Down From the Mountain


You might not have noticed, but sitting at the top of the mountain ain't what it used to be.

'Twas a time, not too long ago, when my ol' buddy Engineer Hank sat at the top of the mountain, because that's where the transmitter was. Like a varicose vestal virgin, he kept the RF flame alive, and the transmitter's glow warmed the surrounding community, bathing it in television programming. (Nellie the Neuron tells me that's what we used to call it—before "content," we called it "programming.")

Today, Hank's in the basement. He pilots an asset management server, a real-time H.264 encoder, multiple outbound IP streams and, oh-by-the-way, glances at the transmitter remote readout every so often, just to keep it legal.

Mountaintop to basement—ain't that just the way it goes.

FAREWELL, MCLUHAN

Sorry, Marshall… the medium is no longer the message. These days, the message arrives in spite of the medium; the transmitter's spittin' out bits, not pictures. And rather than standing at the summit of the content purveyors' mountain, the broadcaster now stands down on the plateau, shoulder-to-shoulder with Cousin Twitter and Sister Hulu. And pervy ol' Uncle Torrent.

Point is, people pick and choose content from a bazillion sources every day… news online, weather from the smartphone, a TV series from its website. Funny how all our ranting about impeccable quality has vanished like the fluff off a dandelion; unverified online encyclopedias, blogs masquerading as reportage, even "glorious" 3D delivered in compressed half-bandwidth streams. But the marketplace speaks louder than a vuvuzela, and this is what consumers want… varying degrees of quality, based on delivery medium, subject, and immediacy. So quit yer jawbonin' over 100 Mbps streams, lossless codecs and 5.1 surround—it can't all be champagne and caviar.

TO EACH HIS OWN

Many decades ago, when yours truly used to carry a little green screwdriver in his pocket (to tweak the analog cameras), there emerged an annoying practice of newspapers buying up TV stations, trying to corral all the various routes of media delivery for a given market. Foreshadowing, you say, of today's content-delivery culture? Not so, says I. Except for the advertising department, content wasn't purposefully shared among the outlets; it was more likely that they competed to become the apple of their media mogul's eye.

Today, down on the plateau, our shoulder-to-shoulder neighbors are likely to be ourselves. We're distributing multiple content streams over the air, multiplexing a network feed with a bunch of over-compressed, down-market secondary feeds; and the viewers love it. We've got our live stream on the station website, plus an archive of every news story we ever did, no matter how trivial; and they love it. We've got a station-branded smartphone "app" where Dr. Morty reads you the weather; and they love it. And we've got an RSS feed with the exact same headlines as everybody else has; but because it's got our station's name on it… they love it.

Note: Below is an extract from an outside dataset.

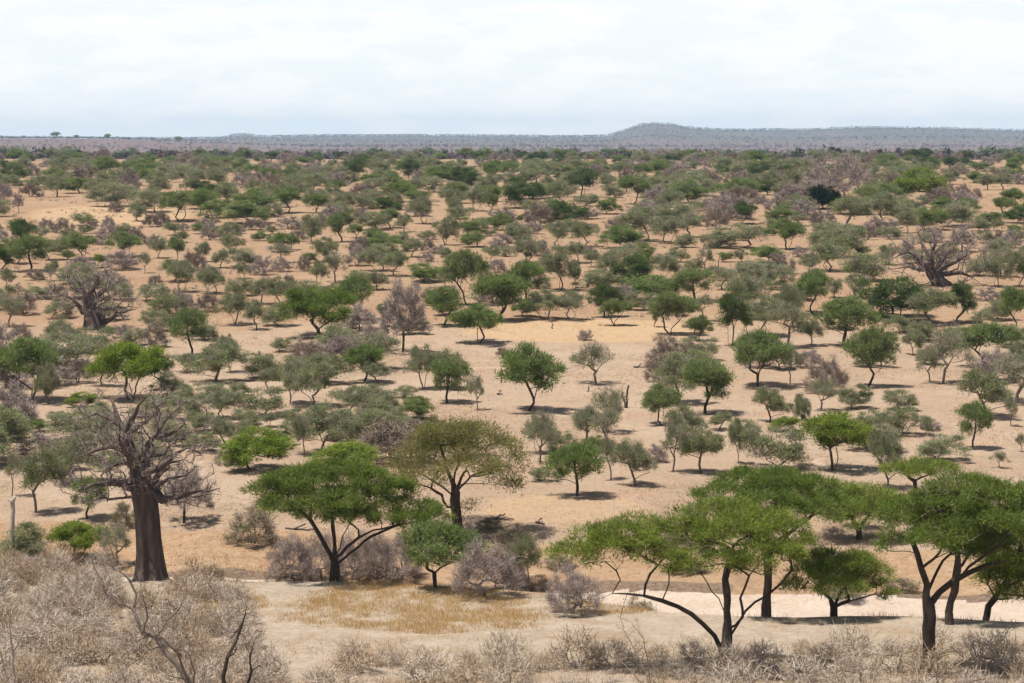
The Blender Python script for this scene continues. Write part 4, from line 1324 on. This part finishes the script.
A = [far_wood(12000, 1500, 5800, 2.6, 4.8, 14, 51, .10), far_wood(9000, 5400, 10400, 4, 8, 9, 52, .42), far_wood(6000, 9300, 11300, 6, 10, 8, 53, .75), far_wood(420, 1400, 2600, 4.5, 8, 34, 54, .75), far_wood(420, 1330, 1650, 3.0, 5.5, 50, 55, .55)]
scatter_mesh('far_woodland', np.concatenate([a[0] for a in A]), [M['far_mauve'], M['far_green']], np.concatenate([a[1] for a in A]))

# lone trees on the left skyline
for i, (u, h, lab) in enumerate([(57, 30, 'tiny flat topped tree alone on left skyline, furthest left'), (78, 17, 'tiny round tree right of the first skyline tree'), (109, 26, 'tiny umbrella tree on the skyline above the left far belt'), (180, 26, 'tiny umbrella tree on the skyline left of the low blue hill'), (130, 15, 'tiny round bush tree between two skyline umbrella trees')]):
    p = at_depth(u, 5550)
    q = PROTO['Yh'][i % 3]
    o = place('skyline_tree', q, p, i, (h / 12 * 1.2, h / 12 * 1.2, h / 12))
    tag(o, lab, 'tree', 'trees on the skyline')

# ------------------------------------------------------------------ ground
ys = np.concatenate([np.linspace(-380, 60, 40), np.exp(np.linspace(math.log(61), math.log(126), 60)), np.linspace(126.5, 225, 190), np.exp(np.linspace(math.log(226), math.log(1400), 240)), np.exp(np.linspace(math.log(1420), math.log(13600), 150))])
NC = 420
sc_ = np.linspace(-1, 1, NC)
sc_ = .45 * sc_ + .55 * sc_ ** 3
Yg = np.repeat(ys[:, None], NC, 1)
Xg = sc_[None, :] * (120 + .62 * np.maximum(ys, 0))[:, None]
Zg = terrain(Xg, Yg)
V = np.stack([Xg, Yg, Zg], -1).reshape(-1, 3)
nr = len(ys)
ii = (np.arange(nr - 1)[:, None] * NC + np.arange(NC - 1)[None, :]).ravel()
Q = np.stack([ii, ii + 1, ii + NC + 1, ii + NC], 1)


def attr(me, name, val):
    a = me.attributes.new(name, 'FLOAT', 'POINT')
    a.data.foreach_set('value', np.asarray(val, np.float32).ravel())


def ground_mat():
    m, nt, out = new_mat('earth')
    tc = N(nt, 'ShaderNodeTexCoord')
    P = tc.outputs['Object']

    def at(name):
        return N(nt, 'ShaderNodeAttribute', attribute_name=name).outputs['Fac']

    def soft(name, amt=.5, scale=.35):
        """mask with an edge broken up by noise"""
        a = N(nt, 'ShaderNodeMath', operation='MULTIPLY_ADD')
        nt.links.new(noise(nt, scale, 6, .65, P), a.inputs[0])
        a.inputs[1].default_value = amt
        nt.links.new(at(name), a.inputs[2])
        return ramp(nt, a.outputs[0], .5 + amt * .2, .5 + amt * .8)
    # pale clearing earth, redder earth further off
    n1 = ramp(nt, noise(nt, .045, 5, .6, P), .36, .64)
    n2 = ramp(nt, noise(nt, .5, 6, .7, P), .35, .68)
    tan = mixc(nt, n1, (0.293, 0.193, 0.121), (0.346, 0.248, 0.168))
    tan = mixc(nt, ramp(nt, noise(nt, .16, 6, .7, P), .5, .7), tan, (0.236, 0.157, 0.098))
    tan = mixc(nt, ramp(nt, noise(nt, .07, 7, .7, P), .52, .68), tan, (.330, .200, .125))
    trk = N(nt, 'ShaderNodeMath', operation='SUBTRACT')
    nt.links.new(noise(nt, .022, 2.5, .5, P), trk.inputs[0])
    trk.inputs[1].default_value = .5
    tra = N(nt, 'ShaderNodeMath', operation='ABSOLUTE')
    nt.links.new(trk.outputs[0], tra.inputs[0])
    trail = ramp(nt, tra.outputs[0], .009, .003)
    trm = N(nt, 'ShaderNodeMath', operation='MULTIPLY')
    nt.links.new(trail, trm.inputs[0])
    nt.links.new(ramp(nt, noise(nt, .05, 4, .6, P), .50, .60), trm.inputs[1])
    trn = N(nt, 'ShaderNodeMath', operation='MULTIPLY')
    nt.links.new(trm.outputs[0], trn.inputs[0])
    trn.inputs[1].default_value = .5
    tan = mixc(nt, trn.outputs[0], tan, (.440, .345, .255))
    red = mixc(nt, n1, (0.274, 0.151, 0.076), (0.306, 0.199, 0.114))
    red = mixc(nt, n2, red, (0.237, 0.134, 0.063))
    col = mixc(nt, soft('red', .7, .04), tan, red)
    gold = mixc(nt, n2, (0.370, 0.230, 0.112), (0.399, 0.270, 0.152))
    col = mixc(nt, soft('gold', .6, .2), col, gold)
    bench = mixc(nt, n2, (0.295, 0.228, 0.165), (0.383, 0.311, 0.235))
    bench = mixc(nt, ramp(nt, noise(nt, .22, 6, .7, P), .48, .66), bench, (0.279, 0.198, 0.120))
    col = mixc(nt, soft('bench', .5, .4), col, bench)
    bank = mixc(nt, n2, (0.278, 0.155, 0.070), (0.326, 0.207, 0.113))
    bank = mixc(nt, ramp(nt, noise(nt, 1.1, 5, .7, P), .55, .7), bank, (0.197, 0.115, 0.066))
    col = mixc(nt, soft('bank', .5, .3), col, bank)
    col = mixc(nt, soft('scar', .5, .8), col, (.120, .070, .040))
    sand = mixc(nt, ramp(nt, noise(nt, .3, 5, .6, P), .35, .7), (0.441, 0.341, 0.261), (0.496, 0.400, 0.318))
    col = mixc(nt, soft('sand', .3, .5), col, sand)
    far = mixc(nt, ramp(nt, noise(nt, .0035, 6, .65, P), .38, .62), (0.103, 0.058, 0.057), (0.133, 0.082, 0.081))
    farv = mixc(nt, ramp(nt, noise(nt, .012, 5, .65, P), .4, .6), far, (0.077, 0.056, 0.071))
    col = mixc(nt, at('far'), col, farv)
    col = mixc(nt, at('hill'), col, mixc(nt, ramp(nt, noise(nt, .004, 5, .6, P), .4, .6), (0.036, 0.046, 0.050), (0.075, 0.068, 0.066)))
    # small stones and litter: darker specks with a shape of their own
    v = N(nt, 'ShaderNodeTexVoronoi')
    v.inputs['Scale'].default_value = .9
    nt.links.new(P, v.inputs['Vector'])
    spk = ramp(nt, v.outputs['Distance'], .22, .10)
    f = N(nt, 'ShaderNodeMath', operation='MULTIPLY')
    nt.links.new(spk, f.inputs[0])
    nt.links.new(ramp(nt, noise(nt, .11, 4, .6, P), .52, .66), f.inputs[1])
    f2 = N(nt, 'ShaderNodeMath', operation='MULTIPLY')
    nt.links.new(f.outputs[0], f2.inputs[0])
    f2.inputs[1].default_value = .75
    col = mixc(nt, f2.outputs[0], col, (0.164, 0.115, 0.078))
    fine = ramp(nt, noise(nt, 2.6, 4, .75, P), .3, .75)
    col = mixc(nt, .22, col, mixc(nt, fine, (0.148, 0.115, 0.082), (0.607, 0.541, 0.476)))
    p = N(nt, 'ShaderNodeBsdfPrincipled')
    p.inputs['Roughness'].default_value = 1
    p.inputs['Specular IOR Level'].default_value = .05
    nt.links.new(col, p.inputs['Base Color'])
    b = N(nt, 'ShaderNodeBump')
    b.inputs['Strength'].default_value = .9
    b.inputs['Distance'].default_value = .25
    nt.links.new(noise(nt, .8, 9, .75, P), b.inputs['Height'])
    nt.links.new(b.outputs[0], p.inputs['Normal'])
    nt.links.new(p.outputs[0], out.inputs['Surface'])
    return m


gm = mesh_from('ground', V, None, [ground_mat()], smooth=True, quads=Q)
ug = 512 + F * Xg / np.maximum(Yg, 40)
cyg, feg = crest_y(ug), far_edge(ug)
rowg = 139 - Zg / np.maximum(Yg, 1) * F
attr(gm, 'sand', sstep(-36.1 + .9, -36.1 + .35, Zg) * (Yg > cyg) * (Yg < feg + 1))
attr(gm, 'bank', ((Yg > cyg + .5) & (Yg < feg)) * .8 + sstep(-1, 0, Yg - feg) * sstep(20, 9, Yg - feg))
attr(gm, 'bench', sstep(1, -1, Yg - cyg) * 1.0)
gold = np.where(Yg < 180, gold_mask(Xg, np.maximum(Yg, 40)), 0)
gold = np.maximum(gold, sstep(1.1, .6, np.hypot((ug - 590) / 150, (rowg - 331) / 14)) * (Yg > 250) * .9)
gold = np.maximum(gold, sstep(1.1, .6, np.hypot((ug - 560) / 120, (rowg - 512) / 22)) * (Yg > 200) * (Yg < 260) * .5)
gold = np.maximum(gold, sstep(1.1, .6, np.hypot((ug - 110) / 110, (rowg - 215) / 14)) * (Yg > 450) * .6)
gold = np.maximum(gold, .5 * (Yg < 150) * sstep(.45, .7, vnoise(Xg / 5, Yg / 5, 61)))
attr(gm, 'gold', gold)
attr(gm, 'red', sstep(300, 420, Yg + 0 * Xg) * .95)
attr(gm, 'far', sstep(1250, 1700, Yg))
attr(gm, 'scar', sstep(-.6, .3, Yg - feg) * sstep(3.4, 1.6, Yg - feg) * sstep(.35, .6, vnoise(Xg / 7, Yg / 9, 71)) * .9)
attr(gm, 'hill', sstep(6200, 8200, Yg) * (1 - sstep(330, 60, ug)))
go = bpy.data.objects.new('ground', gm)
C.objects.link(go)
go['kind'] = 'structure'

# ------------------------------------------------------------------ air
hm = bpy.data.meshes.new('haze')
x0, x1, y0, y1, z0, z1 = -9200, 9200, -420, 13900, -60, 116
hm.from_pydata([(x, y, z) for x in (x0, x1) for y in (y0, y1) for z in (z0, z1)], [], [(0, 1, 3, 2), (4, 6, 7, 5), (0, 4, 5, 1), (2, 3, 7, 6), (0, 2, 6, 4), (1, 5, 7, 3)])
m, nt, out = new_mat('haze')
pv = N(nt, 'ShaderNodeVolumePrincipled')
pv.inputs['Color'].default_value = (.50, .74, 1.0, 1)
pv.inputs['Density'].default_value = .000047
pv.inputs['Anisotropy'].default_value = 0.0
nt.links.new(pv.outputs[0], out.inputs['Volume'])
hm.materials.append(m)
ho = bpy.data.objects.new('haze', hm)
C.objects.link(ho)
ho['kind'] = 'stuff'

# ------------------------------------------------------------------ light
sun_dir = np.array([-.34, -.10, 1.0])
sun_dir /= np.linalg.norm(sun_dir)
elev = math.asin(sun_dir[2])
azim = math.atan2(sun_dir[0], sun_dir[1])
ld = bpy.data.lights.new('sun', 'SUN')
ld.energy = 5.0
ld.angle = math.radians(.55)
ld.color = (1.0, .95, .87)
lo_ = bpy.data.objects.new('sun', ld)
from mathutils import Vector
lo_.rotation_euler = Vector(-sun_dir).to_track_quat('-Z', 'Y').to_euler()
lo_.location = (0, 0, 120)
C.objects.link(lo_)

w = bpy.data.worlds.new('World')
scene.world = w
w.use_nodes = True
nt = w.node_tree
nt.nodes.clear()
out = N(nt, 'ShaderNodeOutputWorld')
sky = N(nt, 'ShaderNodeTexSky', sky_type='NISHITA')
sky.sun_disc = False
sky.sun_elevation = elev
sky.sun_rotation = azim
sky.air_density = 1.0
sky.dust_density = 1.0
bg = N(nt, 'ShaderNodeBackground')
bg.inputs['Strength'].default_value = .055
nt.links.new(sky.outputs[0], bg.inputs['Color'])
tc = N(nt, 'ShaderNodeTexCoord')
mp = N(nt, 'ShaderNodeMapping')
mp.inputs['Scale'].default_value = (26, 26, 92)
nt.links.new(tc.outputs['Generated'], mp.inputs['Vector'])
cf = ramp(nt, noise(nt, 1.0, 9, .60, mp.outputs[0]), .40, .60)
ccol = mixc(nt, cf, (.87, .91, .93), (.955, .955, .95))
cb = N(nt, 'ShaderNodeBackground')
cb.inputs['Strength'].default_value = .80
nt.links.new(ccol, cb.inputs['Color'])
sep = N(nt, 'ShaderNodeSeparateXYZ')
nt.links.new(tc.outputs['Generated'], sep.inputs[0])
cov = N(nt, 'ShaderNodeMapRange')
cov.interpolation_type = 'SMOOTHSTEP'
cov.inputs['From Min'].default_value = .10
cov.inputs['From Max'].default_value = .34
cov.inputs['To Min'].default_value = .96
cov.inputs['To Max'].default_value = .08
nt.links.new(sep.outputs[2], cov.inputs['Value'])
mx = N(nt, 'ShaderNodeMixShader')
nt.links.new(cov.outputs[0], mx.inputs[0])
nt.links.new(bg.outputs[0], mx.inputs[1])
nt.links.new(cb.outputs[0], mx.inputs[2])
nt.links.new(mx.outputs[0], out.inputs['Surface'])

scene.view_settings.view_transform = 'Standard'
scene.view_settings.look = 'None'
scene.view_settings.exposure = 0.52
scene.view_settings.gamma = 1
scene.view_settings.use_curve_mapping = False
cy = scene.cycles
cy.max_bounces = 5
cy.diffuse_bounces = 3
cy.glossy_bounces = 1
cy.transmission_bounces = 2
cy.volume_bounces = 0
cy.transparent_max_bounces = 8
cy.sample_clamp_indirect = 6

Sounds to me like we're about half-way to becoming indispensible again—remind me exactly what's wrong with that?

FOSSIL OR FACILE?

And so, students, tell me what you've learned from all this, no matter how distasteful the message has been. Don't make me trot out that ol' railroad-barons-would-own-the-airlines fable… you get the point. Stop bowing to the lesser god of TV, and become an evangelist for content delivery—pictures, music, movies, text, 3D, 2D, 1D, whatever.

Is it revolting? Mmm… more like a revolt. A revolt against the tyranny of being told what to watch and when. And the dastardly, subversive element that enables this revolution is your former best friend, technology. Ask the audience why they insist on watching absolutely anything, anywhere, at any time—"Because we can," they say. Because technology enabled it.

But wait—technology! That's your thing, isn't it? You've been using technology to deliver content since Zworykin wore short pants. You rule this content-delivery thing, dude!

So you're not on top of the mountain any more. So you're down on the plateau with everybody else. Big deal. Remember—you're the enabler… you're the content-delivery technologist, and you've got a technology stepladder that lets you stand a little taller than everybody else. Climb on up!